I don't think you're using the term noir correctly. What Eberron has is film noir--it's set in the equivalent of the 30s, after all. No other setting actually does that.
If there was a “things people get wrong about Eberron” thread, this would be my number 1 item.
Yes, there are post-WW1 elements, but they’re more 1920s than 1930s.
But the Cold War aspect is more post-WW2. What happened to Cyre on the Day of Mourning was the magical equivalent of nuclear annihilation, and now everyone’s paranoid about it happening again.
The Last War, which was an on-and-off war of succession that lasted for a century, also takes a lot of inspiration from Europe’s various lengthy medieval wars and dynastic squabbles, particularly the Hundred Years’ Wars and England’s War of the Roses. Lots of shifting alliances, territory changing hands over generations, and so on.
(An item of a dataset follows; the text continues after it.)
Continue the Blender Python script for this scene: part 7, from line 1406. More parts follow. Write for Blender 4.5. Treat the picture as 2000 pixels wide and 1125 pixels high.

Pre-war Galifar was kind of like the UK with a mix of the Habsburgs. Very 1500s onwards. (Yes, WW1 was the ultimate unraveling of the complex and fragile web of alliances the Habsburgs had created over centuries.)
Yes, there are trains and airships and magical street lamps. But magewrights are more like pre-industrial artisans than factory workers. They’re blacksmiths and carpenters with cantrips. More magical renaissance than magical industrial era.
Sharn looks kind of like NYC with its skyscrapers, but those towers are medieval castle towers made of stone, not concrete or steel. They’re impossibly tall because magic!
Post-war Breland is in a pre-American Revolution era, with its on-the-nose Swords of Liberty agitating to overthrow the king. Very 1700s.
The dragonmarked houses are a weird mix of corporate monopolies, Mafia syndicates, and aristocratic houses.
So Eberron is really a mishmash of various time periods and genres.
Yes, the 1920s are a major influence, especially since that’s when a lot of the pulp adventures from which Eberron draws inspiration were written, but it’s still wrong to say “Eberron = 1920s D&D”.